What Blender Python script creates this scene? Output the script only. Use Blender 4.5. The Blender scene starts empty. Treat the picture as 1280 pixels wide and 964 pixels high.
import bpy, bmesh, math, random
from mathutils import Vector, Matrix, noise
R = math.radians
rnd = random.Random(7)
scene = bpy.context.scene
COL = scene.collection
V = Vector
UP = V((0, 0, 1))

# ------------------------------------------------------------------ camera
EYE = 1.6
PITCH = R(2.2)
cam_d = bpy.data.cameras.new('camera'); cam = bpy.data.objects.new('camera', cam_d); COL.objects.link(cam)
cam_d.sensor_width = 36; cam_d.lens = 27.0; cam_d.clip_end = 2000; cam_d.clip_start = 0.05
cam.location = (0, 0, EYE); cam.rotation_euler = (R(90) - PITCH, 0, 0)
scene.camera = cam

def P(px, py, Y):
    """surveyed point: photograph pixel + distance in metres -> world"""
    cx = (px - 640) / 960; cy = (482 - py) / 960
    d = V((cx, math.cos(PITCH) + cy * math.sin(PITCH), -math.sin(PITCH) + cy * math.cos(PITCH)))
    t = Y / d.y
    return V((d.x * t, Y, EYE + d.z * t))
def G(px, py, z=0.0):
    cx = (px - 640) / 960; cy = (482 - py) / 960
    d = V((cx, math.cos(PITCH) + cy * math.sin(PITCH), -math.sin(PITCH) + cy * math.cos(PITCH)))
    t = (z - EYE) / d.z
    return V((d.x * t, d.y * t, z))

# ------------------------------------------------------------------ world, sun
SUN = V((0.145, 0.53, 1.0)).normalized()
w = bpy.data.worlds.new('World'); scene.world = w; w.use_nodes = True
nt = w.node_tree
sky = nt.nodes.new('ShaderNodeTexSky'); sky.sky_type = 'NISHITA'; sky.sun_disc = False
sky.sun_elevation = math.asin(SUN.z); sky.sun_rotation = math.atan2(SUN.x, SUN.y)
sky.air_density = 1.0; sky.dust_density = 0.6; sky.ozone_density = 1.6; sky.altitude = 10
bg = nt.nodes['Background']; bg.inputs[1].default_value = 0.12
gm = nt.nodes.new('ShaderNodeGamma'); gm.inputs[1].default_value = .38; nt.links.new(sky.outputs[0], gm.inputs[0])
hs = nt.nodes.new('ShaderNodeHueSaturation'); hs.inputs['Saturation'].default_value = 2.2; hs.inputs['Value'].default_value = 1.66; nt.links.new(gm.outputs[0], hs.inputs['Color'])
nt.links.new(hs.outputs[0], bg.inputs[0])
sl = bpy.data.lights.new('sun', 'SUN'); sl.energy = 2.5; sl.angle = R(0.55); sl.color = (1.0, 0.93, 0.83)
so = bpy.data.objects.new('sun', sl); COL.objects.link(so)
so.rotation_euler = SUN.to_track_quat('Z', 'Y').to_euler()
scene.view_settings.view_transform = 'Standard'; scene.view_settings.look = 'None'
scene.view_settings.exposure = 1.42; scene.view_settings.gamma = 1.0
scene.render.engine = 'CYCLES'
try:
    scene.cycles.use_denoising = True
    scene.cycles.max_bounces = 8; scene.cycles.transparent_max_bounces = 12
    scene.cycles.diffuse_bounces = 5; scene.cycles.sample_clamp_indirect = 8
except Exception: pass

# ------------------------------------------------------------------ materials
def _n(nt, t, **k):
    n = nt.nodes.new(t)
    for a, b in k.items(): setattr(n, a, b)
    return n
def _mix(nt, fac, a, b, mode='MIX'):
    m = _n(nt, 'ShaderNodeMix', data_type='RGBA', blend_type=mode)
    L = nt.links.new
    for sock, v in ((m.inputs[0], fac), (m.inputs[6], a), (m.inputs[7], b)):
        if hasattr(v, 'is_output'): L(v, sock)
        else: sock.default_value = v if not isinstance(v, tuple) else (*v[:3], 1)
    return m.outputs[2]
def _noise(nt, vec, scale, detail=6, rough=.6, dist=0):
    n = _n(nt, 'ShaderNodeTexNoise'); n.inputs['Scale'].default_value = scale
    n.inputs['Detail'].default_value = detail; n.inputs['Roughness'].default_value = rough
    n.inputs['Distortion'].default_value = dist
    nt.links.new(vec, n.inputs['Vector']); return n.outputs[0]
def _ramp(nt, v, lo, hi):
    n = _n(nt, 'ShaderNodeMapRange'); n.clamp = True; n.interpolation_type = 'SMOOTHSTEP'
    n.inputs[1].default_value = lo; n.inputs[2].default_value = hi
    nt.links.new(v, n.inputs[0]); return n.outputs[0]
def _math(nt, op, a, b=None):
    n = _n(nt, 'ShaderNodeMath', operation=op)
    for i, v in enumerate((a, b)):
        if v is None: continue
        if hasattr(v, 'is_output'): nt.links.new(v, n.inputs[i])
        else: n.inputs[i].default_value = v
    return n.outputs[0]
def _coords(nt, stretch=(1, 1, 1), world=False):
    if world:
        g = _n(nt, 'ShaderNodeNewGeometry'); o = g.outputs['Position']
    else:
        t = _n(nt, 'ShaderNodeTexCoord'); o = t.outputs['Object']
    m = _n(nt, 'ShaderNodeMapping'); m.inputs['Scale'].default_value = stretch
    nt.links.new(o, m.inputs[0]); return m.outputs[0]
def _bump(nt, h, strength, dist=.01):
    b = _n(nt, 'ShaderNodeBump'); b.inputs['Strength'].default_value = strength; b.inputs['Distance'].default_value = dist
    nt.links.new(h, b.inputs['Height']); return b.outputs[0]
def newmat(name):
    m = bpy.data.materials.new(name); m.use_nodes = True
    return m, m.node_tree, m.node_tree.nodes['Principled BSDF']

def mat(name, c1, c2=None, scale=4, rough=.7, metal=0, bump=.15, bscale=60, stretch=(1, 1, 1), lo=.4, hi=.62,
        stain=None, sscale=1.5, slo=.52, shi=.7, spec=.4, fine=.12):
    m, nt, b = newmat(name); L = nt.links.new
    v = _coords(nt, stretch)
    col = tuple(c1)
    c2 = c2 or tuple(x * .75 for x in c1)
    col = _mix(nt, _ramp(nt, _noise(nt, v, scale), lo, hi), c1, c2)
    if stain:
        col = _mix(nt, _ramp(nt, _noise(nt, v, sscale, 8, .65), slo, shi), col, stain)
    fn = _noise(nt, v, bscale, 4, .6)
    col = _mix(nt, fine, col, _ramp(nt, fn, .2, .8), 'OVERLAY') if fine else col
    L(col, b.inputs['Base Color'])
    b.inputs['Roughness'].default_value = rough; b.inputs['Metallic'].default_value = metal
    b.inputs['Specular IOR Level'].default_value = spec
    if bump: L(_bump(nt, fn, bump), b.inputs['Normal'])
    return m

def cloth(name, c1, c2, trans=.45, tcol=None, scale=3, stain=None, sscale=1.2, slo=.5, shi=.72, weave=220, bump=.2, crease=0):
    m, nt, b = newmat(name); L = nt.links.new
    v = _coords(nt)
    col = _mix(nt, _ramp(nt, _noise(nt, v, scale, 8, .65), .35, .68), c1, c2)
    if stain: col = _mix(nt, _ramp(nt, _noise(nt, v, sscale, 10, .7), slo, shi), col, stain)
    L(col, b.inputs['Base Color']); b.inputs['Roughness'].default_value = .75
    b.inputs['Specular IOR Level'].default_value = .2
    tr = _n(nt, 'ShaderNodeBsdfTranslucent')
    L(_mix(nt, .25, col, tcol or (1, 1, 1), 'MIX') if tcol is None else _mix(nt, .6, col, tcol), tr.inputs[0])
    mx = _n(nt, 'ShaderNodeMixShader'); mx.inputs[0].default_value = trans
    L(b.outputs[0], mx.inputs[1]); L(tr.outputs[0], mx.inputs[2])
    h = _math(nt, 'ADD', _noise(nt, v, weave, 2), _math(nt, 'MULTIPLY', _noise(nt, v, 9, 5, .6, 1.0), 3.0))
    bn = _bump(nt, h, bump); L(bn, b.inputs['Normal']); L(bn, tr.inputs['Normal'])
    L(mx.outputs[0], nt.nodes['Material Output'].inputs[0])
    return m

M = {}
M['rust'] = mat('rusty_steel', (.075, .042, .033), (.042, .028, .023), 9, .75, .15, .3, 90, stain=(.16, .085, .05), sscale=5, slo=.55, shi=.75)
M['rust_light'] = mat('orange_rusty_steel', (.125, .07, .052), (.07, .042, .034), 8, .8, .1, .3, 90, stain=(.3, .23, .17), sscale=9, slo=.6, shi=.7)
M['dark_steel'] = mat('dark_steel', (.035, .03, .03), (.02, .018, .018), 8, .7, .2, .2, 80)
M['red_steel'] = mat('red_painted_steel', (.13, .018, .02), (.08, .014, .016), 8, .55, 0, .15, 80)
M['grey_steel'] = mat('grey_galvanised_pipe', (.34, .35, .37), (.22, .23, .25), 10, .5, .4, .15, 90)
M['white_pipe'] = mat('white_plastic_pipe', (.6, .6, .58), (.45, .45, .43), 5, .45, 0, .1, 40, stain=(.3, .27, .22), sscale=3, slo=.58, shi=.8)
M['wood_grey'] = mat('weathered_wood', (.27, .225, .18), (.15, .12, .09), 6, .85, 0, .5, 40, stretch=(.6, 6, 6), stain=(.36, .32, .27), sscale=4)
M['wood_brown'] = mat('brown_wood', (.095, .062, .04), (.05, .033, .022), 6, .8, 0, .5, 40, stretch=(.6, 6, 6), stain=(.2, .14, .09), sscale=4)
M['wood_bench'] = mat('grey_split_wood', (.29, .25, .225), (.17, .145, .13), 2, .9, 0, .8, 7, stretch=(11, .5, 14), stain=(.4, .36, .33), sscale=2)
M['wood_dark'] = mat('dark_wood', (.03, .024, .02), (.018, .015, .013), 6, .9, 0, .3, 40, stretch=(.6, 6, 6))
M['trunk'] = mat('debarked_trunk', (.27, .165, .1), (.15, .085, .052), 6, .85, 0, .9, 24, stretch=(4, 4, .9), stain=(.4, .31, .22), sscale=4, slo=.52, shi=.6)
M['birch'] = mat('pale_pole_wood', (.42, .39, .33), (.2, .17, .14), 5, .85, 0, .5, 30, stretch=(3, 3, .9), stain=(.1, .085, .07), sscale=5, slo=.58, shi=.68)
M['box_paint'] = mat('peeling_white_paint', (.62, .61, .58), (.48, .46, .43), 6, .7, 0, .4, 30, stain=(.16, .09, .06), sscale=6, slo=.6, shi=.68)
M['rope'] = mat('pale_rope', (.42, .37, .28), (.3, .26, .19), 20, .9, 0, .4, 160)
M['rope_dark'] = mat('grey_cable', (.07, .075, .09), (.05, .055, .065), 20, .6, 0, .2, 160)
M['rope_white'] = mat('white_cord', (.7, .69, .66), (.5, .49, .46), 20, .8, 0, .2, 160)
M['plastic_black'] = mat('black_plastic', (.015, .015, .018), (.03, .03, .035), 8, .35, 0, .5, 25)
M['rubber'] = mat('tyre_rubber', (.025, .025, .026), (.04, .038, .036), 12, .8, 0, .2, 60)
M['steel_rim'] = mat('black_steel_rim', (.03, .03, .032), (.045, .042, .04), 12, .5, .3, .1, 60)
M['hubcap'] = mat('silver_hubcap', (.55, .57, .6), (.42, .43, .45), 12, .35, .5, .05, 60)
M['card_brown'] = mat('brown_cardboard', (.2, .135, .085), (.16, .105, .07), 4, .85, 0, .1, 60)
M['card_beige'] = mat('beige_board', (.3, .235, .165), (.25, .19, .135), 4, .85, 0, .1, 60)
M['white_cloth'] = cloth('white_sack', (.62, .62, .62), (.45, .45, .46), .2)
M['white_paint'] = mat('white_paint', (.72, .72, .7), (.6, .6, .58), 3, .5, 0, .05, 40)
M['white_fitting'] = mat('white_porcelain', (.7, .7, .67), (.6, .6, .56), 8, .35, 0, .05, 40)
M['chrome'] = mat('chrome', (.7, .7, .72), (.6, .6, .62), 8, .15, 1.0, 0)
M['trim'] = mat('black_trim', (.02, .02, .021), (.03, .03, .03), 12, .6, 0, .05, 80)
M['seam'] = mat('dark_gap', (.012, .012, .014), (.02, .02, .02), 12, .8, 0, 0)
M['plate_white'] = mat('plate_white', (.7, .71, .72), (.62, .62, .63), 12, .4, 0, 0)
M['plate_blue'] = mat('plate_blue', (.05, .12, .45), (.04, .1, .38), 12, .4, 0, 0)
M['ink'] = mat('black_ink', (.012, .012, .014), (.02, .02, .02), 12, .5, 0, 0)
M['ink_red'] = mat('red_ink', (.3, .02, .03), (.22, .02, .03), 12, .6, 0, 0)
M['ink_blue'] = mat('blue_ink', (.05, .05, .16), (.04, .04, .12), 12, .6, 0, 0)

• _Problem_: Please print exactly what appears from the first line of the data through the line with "scene.camera = cam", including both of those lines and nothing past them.

• _Response to the task_:
What Blender Python script creates this scene? Output the script only. Use Blender 4.5. The Blender scene starts empty. Treat the picture as 1280 pixels wide and 964 pixels high.
import bpy, bmesh, math, random
from mathutils import Vector, Matrix, noise
R = math.radians
rnd = random.Random(7)
scene = bpy.context.scene
COL = scene.collection
V = Vector
UP = V((0, 0, 1))

# ------------------------------------------------------------------ camera
EYE = 1.6
PITCH = R(2.2)
cam_d = bpy.data.cameras.new('camera'); cam = bpy.data.objects.new('camera', cam_d); COL.objects.link(cam)
cam_d.sensor_width = 36; cam_d.lens = 27.0; cam_d.clip_end = 2000; cam_d.clip_start = 0.05
cam.location = (0, 0, EYE); cam.rotation_euler = (R(90) - PITCH, 0, 0)
scene.camera = cam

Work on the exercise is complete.